Today the nation is flooded with executive coaches, life coaches, speakers, and consultants with bestselling books, blogs, seminars, training programs, and certificates from schools like that. This brings us to the latest popular and surprisingly destructive craze: happiness coaches. Sorry to be a buzz kill, but you can't coach happiness. Reality works through cause and effect. Actions lead to consequences. And happiness is not an action; it's a consequence. It's not a cause; it's an effect.
Look at it this way. Each of us is a complex creature with unique characteristics and a lifetime of experience that influences our behavior and decisions. How we feel at any given moment—happy, sad, surprised, afraid—is a consequence of that. It's the result of a lifetime of factors. You can't directly manipulate them, and you shouldn't even if you could. It's important to pay attention to what your emotions are telling you.
Your feelings provide important information about what's going on inside and around you. They're like signposts on your journey through life. Sadness and fear aren't bad emotions, any more than happiness and joy are good ones. They all provide critical information. And although they're sometimes beneath the surface, they matter just as much as conscious thought, if not more.
Listening to your feelings is called self-awareness. Obviously, there are times when you need to control your emotions, but constantly manipulating them or pretending they're different than they really are isn't a good idea.
Look, everyone has problems. Everyone confronts personal challenges and professional hurdles. Everyone faces pain and tragedy. But sweeping real issues under a rug of disingenuous positive thinking keeps you from accurately assessing situations, making smart decisions, and taking effective actions. It stops you from facing your problems and dealing with them. Simply put, it's delusional.
I can say pretty much the same thing about our culture's obsession with motivational speakers and inspirational stories and quotations. Inspiration doesn't come from outside you. It comes from inside. It comes from your emotions, your passion. That's what drives you. That's what inspires you. If your work doesn't inspire you, if you constantly have to be pumped up by what others say and write, that probably means you haven't yet found a career that resonates with you. Keep looking. You'll find it someday. But don't sweep those dissatisfied feelings under a rug of happy thoughts.
If you want to make the best of your life, here's how you do it: Be aware of what's going on inside and around you. Face that reality, and deal with it as openly and honestly as you can. Make decisions. Take action. Rinse and repeat. If you do that, you have a better chance of waking up happy tomorrow.
Adversity. Friction. Stress. Competition. It's tough stuff, no doubt. But it's part of all our lives. Nobody has it easy. And if they do, they're not likely to become highly successful entrepreneurs and business leaders.

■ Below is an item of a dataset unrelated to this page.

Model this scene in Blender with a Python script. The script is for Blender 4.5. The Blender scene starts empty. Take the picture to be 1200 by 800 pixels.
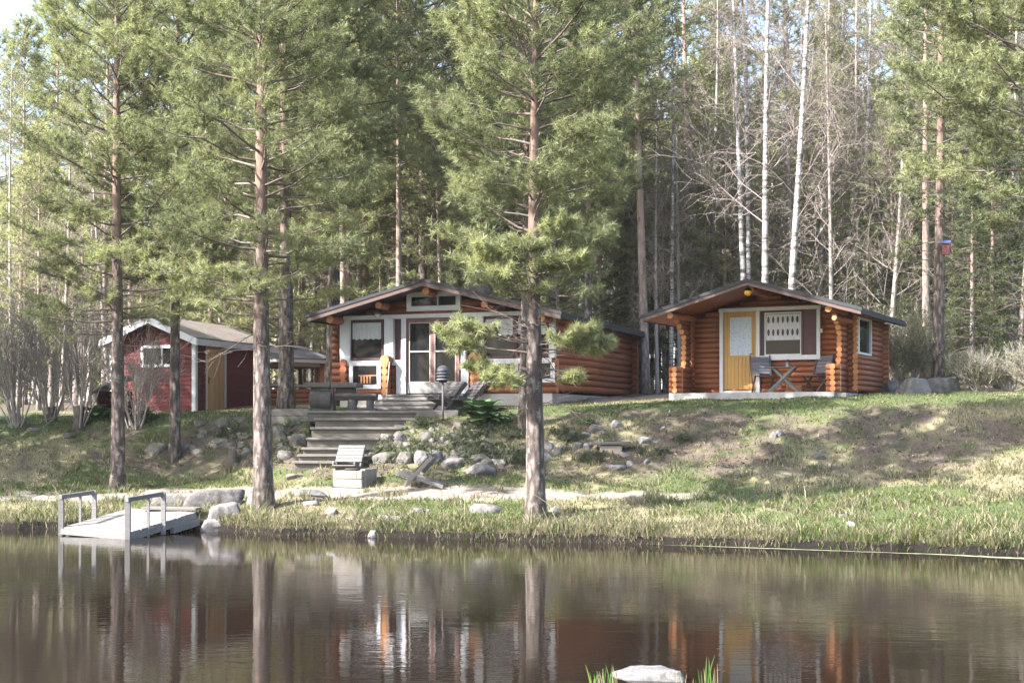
import bpy, math, random
import numpy as np
from mathutils import Vector, Matrix

SC = bpy.context.scene
COL = SC.collection
FPX, HOR, EYE = 1667.0, 495.0, 2.2
R = math.radians
rad = math.radians

# ------------------------------------------------------------------ small helpers
def link(o, parent=None):
    COL.objects.link(o)
    if parent is not None:
        o.parent = parent
    return o

def tag(o, label=None, cat=None, group=None, kind=None):
    if label: o['label'] = label
    if cat: o['category'] = cat
    if group: o['group'] = group
    if kind: o['kind'] = kind
    return o

def empty(name, loc, rz=0.0, label=None, cat=None, group=None):
    o = bpy.data.objects.new(name, None)
    o.empty_display_size = .2
    o.location = loc
    o.rotation_euler = (0, 0, rz)
    link(o)
    return tag(o, label, cat, group)

def copy_tree(o, parent=None):
    c = o.copy()
    COL.objects.link(c)
    c.parent = parent
    for ch in list(o.children):
        copy_tree(ch, c)
    return c

def at(px, py, Y):
    return Vector(((px - 600) * Y / FPX, Y, EYE - (py - HOR) * Y / FPX))

class MB:
    """collects simple solids and links them as one mesh"""
    def __init__(s):
        s.v = []; s.f = []; s.sm = []
    def add(s, vs, fs, smooth=False):
        b = len(s.v)
        s.v += [tuple(v) for v in vs]
        s.f += [tuple(i + b for i in f) for f in fs]
        s.sm += [smooth] * len(fs)
        return s
    def box(s, x0, x1, y0, y1, z0, z1, M=None):
        vs = [Vector((x, y, z)) for z in (z0, z1) for y in (y0, y1) for x in (x0, x1)]
        if M is not None: vs = [M @ v for v in vs]
        return s.add(vs, [(0, 2, 3, 1), (4, 5, 7, 6), (0, 1, 5, 4), (2, 6, 7, 3), (0, 4, 6, 2), (1, 3, 7, 5)])
    def bar(s, a, b, w, h, up=(0, 0, 1)):
        """square bar from a to b, w across, h along up"""
        a = Vector(a); b = Vector(b); d = (b - a); L = d.length; d.normalize()
        u = Vector(up); x = d.cross(u)
        if x.length < 1e-4: x = d.cross(Vector((0, 1, 0)))
        x.normalize(); u = x.cross(d)
        vs = [a + d * t * L + x * i * w / 2 + u * k * h / 2 for k in (-1, 1) for i in (-1, 1) for t in (0, 1)]
        return s.add(vs, [(0, 2, 3, 1), (4, 5, 7, 6), (0, 1, 5, 4), (2, 6, 7, 3), (0, 4, 6, 2), (1, 3, 7, 5)])
    def quadprism(s, base, top):
        """base and top: two lists of the same number of points"""
        n = len(base)
        fs = [tuple(range(n - 1, -1, -1)), tuple(range(n, 2 * n))]
        fs += [(i, (i + 1) % n, n + (i + 1) % n, n + i) for i in range(n)]
        return s.add(list(base) + list(top), fs)
    def tube(s, pts, rads, n=8, cap=True, smooth=True, squash=None):
        pts = [Vector(p) for p in pts]
        m = len(pts); vs = []
        ref = None
        for i in range(m):
            d = (pts[min(i + 1, m - 1)] - pts[max(i - 1, 0)]).normalized()
            if ref is None:
                ref = Vector((0, 0, 1)) if abs(d.z) < .9 else Vector((1, 0, 0))
            x = d.cross(ref).normalized(); y = x.cross(d)
            for k in range(n):
                a = 2 * math.pi * k / n
                vs.append(pts[i] + x * math.cos(a) * rads[i] + y * math.sin(a) * rads[i])
        fs = [(i * n + k, i * n + (k + 1) % n, (i + 1) * n + (k + 1) % n, (i + 1) * n + k) for i in range(m - 1) for k in range(n)]
        s.add(vs, fs, smooth)
        if cap:
            b = len(s.v) - len(vs)
            s.f += [tuple(b + k for k in range(n - 1, -1, -1)), tuple(b + (m - 1) * n + k for k in range(n))]
            s.sm += [False, False]
        return s
    def cyl(s, a, b, r0, r1=None, n=12, smooth=True):
        return s.tube([a, b], [r0, r0 if r1 is None else r1], n, True, smooth)
    def lathe(s, prof, n=24, c=(0, 0, 0)):
        vs = []
        for r, z in prof:
            for k in range(n):
                a = 2 * math.pi * k / n
                vs.append((c[0] + r * math.cos(a), c[1] + r * math.sin(a), c[2] + z))
        m = len(prof)
        fs = [(i * n + k, i * n + (k + 1) % n, (i + 1) * n + (k + 1) % n, (i + 1) * n + k) for i in range(m - 1) for k in range(n)]
        s.add(vs, fs, True)
        b = len(s.v) - len(vs)
        s.f += [tuple(b + k for k in range(n - 1, -1, -1)), tuple(b + (m - 1) * n + k for k in range(n))]
        s.sm += [False, False]
        return s
    def build(s, name, mat, parent=None, bev=0.0, loc=None):
        me = bpy.data.meshes.new(name)
        me.from_pydata([tuple(v) for v in s.v], [], s.f)
        me.polygons.foreach_set('use_smooth', s.sm)
        me.materials.append(mat)
        me.update()
        o = bpy.data.objects.new(name, me)
        if loc is not None: o.location = loc
        link(o, parent)
        if bev > 0:
            b = o.modifiers.new('soft', 'BEVEL'); b.width = bev; b.segments = 2; b.limit_method = 'ANGLE'; b.angle_limit = R(40)
        return o

def np_mesh(name, V, F, mat, parent=None, tint=None, smooth=False, loc=None, attr='tint'):
    """fast mesh from arrays; F is (m,3) or (m,4); tint an (n,) or (n,3) per-vertex value"""
    V = np.ascontiguousarray(V, dtype=np.float32); F = np.ascontiguousarray(F, dtype=np.int32)
    me = bpy.data.meshes.new(name)
    k = F.shape[1]
    me.vertices.add(len(V)); me.vertices.foreach_set('co', V.ravel())
    me.loops.add(F.size); me.loops.foreach_set('vertex_index', F.ravel())
    me.polygons.add(len(F))
    me.polygons.foreach_set('loop_start', np.arange(0, F.size, k, dtype=np.int32))
    me.polygons.foreach_set('loop_total', np.full(len(F), k, dtype=np.int32))
    me.polygons.foreach_set('use_smooth', np.full(len(F), smooth, dtype=bool))
    me.update(calc_edges=True)
    if tint is not None:
        t = np.asarray(tint, dtype=np.float32)
        if t.ndim == 1: t = np.stack([t, t, t], 1)
        c = np.concatenate([t, np.ones((len(t), 1), np.float32)], 1)
        a = me.color_attributes.new(attr, 'FLOAT_COLOR', 'POINT')
        a.data.foreach_set('color', c.ravel())
    me.materials.append(mat)
    o = bpy.data.objects.new(name, me)
    if loc is not None: o.location = loc
    return link(o, parent)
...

Look, we're all flesh-and-blood humans. We all laugh and cry. There is no happiness without sadness. No pleasure without pain. No victory without defeat. No success without failure. No life without death. There is a yin and yang, a natural balance to all living things.
Think about it: Without problems, there would be no innovative solutions. Together, they build confidence and character. They create strong, self-reliant individuals with the courage to take big risks, tackle tough challenges, and accomplish great things. They produce real entrepreneurs.